*SOURCE EXCERPT*.
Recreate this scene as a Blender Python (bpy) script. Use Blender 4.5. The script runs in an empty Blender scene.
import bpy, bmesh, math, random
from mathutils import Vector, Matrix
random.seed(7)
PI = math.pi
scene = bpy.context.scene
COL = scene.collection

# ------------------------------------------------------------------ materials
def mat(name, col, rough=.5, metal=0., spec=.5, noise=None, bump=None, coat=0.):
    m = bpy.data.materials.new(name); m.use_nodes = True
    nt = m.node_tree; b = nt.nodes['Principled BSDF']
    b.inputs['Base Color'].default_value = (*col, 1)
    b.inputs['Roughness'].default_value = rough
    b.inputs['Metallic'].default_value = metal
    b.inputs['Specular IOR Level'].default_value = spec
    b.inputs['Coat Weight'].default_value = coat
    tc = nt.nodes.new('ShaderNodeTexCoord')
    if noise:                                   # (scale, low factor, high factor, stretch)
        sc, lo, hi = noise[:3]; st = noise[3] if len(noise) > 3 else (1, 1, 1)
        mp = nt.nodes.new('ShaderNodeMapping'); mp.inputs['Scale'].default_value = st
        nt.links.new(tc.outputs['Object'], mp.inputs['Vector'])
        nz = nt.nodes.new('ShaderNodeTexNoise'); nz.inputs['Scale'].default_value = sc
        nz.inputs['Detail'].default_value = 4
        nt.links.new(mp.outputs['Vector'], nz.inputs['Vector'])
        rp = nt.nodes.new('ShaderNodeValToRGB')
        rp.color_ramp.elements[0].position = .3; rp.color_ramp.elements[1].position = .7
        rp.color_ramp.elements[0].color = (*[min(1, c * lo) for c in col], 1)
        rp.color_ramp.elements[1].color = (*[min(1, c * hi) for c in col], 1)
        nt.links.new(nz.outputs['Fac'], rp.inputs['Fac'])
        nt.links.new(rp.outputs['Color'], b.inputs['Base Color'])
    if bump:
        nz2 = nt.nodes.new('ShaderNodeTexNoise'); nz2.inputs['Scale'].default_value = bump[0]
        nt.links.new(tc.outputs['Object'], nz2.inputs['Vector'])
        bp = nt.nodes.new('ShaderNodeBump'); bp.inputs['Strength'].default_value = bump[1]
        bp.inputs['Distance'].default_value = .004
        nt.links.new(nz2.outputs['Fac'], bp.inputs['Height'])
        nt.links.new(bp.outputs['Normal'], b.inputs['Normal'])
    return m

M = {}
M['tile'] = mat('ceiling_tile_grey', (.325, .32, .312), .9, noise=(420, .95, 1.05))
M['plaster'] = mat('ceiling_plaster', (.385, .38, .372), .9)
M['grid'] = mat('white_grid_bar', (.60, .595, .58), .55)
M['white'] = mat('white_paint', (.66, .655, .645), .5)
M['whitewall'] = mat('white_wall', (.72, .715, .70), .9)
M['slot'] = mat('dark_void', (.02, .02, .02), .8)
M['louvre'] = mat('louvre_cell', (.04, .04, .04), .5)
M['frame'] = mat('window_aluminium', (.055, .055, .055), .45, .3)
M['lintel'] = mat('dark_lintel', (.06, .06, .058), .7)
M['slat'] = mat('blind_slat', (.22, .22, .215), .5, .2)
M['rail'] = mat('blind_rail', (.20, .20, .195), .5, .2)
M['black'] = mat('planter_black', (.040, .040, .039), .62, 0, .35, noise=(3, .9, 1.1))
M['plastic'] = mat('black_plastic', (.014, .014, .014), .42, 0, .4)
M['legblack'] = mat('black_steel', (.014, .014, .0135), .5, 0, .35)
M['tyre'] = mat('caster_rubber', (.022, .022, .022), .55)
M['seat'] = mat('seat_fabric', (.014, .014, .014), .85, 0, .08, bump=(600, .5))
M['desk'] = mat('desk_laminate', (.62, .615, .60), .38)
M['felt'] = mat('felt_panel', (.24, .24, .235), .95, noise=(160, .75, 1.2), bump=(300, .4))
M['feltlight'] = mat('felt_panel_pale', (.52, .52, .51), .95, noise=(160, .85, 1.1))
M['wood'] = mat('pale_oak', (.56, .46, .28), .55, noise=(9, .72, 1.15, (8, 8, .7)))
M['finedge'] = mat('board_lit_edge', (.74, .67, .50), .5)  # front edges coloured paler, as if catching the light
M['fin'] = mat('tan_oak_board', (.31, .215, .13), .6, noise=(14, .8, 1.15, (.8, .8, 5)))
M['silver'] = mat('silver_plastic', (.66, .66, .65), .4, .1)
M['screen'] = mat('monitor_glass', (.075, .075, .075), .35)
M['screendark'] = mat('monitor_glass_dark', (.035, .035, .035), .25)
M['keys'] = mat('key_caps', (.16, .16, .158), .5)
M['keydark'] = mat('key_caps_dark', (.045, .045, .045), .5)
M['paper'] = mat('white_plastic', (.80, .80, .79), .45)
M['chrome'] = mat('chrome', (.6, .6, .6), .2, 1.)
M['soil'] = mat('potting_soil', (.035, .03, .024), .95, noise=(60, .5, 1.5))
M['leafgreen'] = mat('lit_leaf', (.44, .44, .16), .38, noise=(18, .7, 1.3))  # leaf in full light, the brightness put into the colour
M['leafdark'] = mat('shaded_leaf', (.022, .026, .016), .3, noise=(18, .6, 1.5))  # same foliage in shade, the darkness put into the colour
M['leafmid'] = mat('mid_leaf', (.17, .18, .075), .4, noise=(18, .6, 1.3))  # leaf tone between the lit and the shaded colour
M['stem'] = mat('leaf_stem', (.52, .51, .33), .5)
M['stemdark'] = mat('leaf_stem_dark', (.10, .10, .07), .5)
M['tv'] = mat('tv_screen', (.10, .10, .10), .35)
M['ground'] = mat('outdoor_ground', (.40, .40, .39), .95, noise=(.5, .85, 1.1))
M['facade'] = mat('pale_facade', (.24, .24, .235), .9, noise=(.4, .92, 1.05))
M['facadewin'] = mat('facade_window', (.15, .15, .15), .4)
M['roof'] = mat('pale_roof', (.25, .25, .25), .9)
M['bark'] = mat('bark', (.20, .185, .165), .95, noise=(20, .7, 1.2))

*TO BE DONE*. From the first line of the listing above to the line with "COL = scene.collection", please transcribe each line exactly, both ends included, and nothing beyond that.

*THE OUTPUT*.
Recreate this scene as a Blender Python (bpy) script. Use Blender 4.5. The script runs in an empty Blender scene.
import bpy, bmesh, math, random
from mathutils import Vector, Matrix
random.seed(7)
PI = math.pi
scene = bpy.context.scene
COL = scene.collection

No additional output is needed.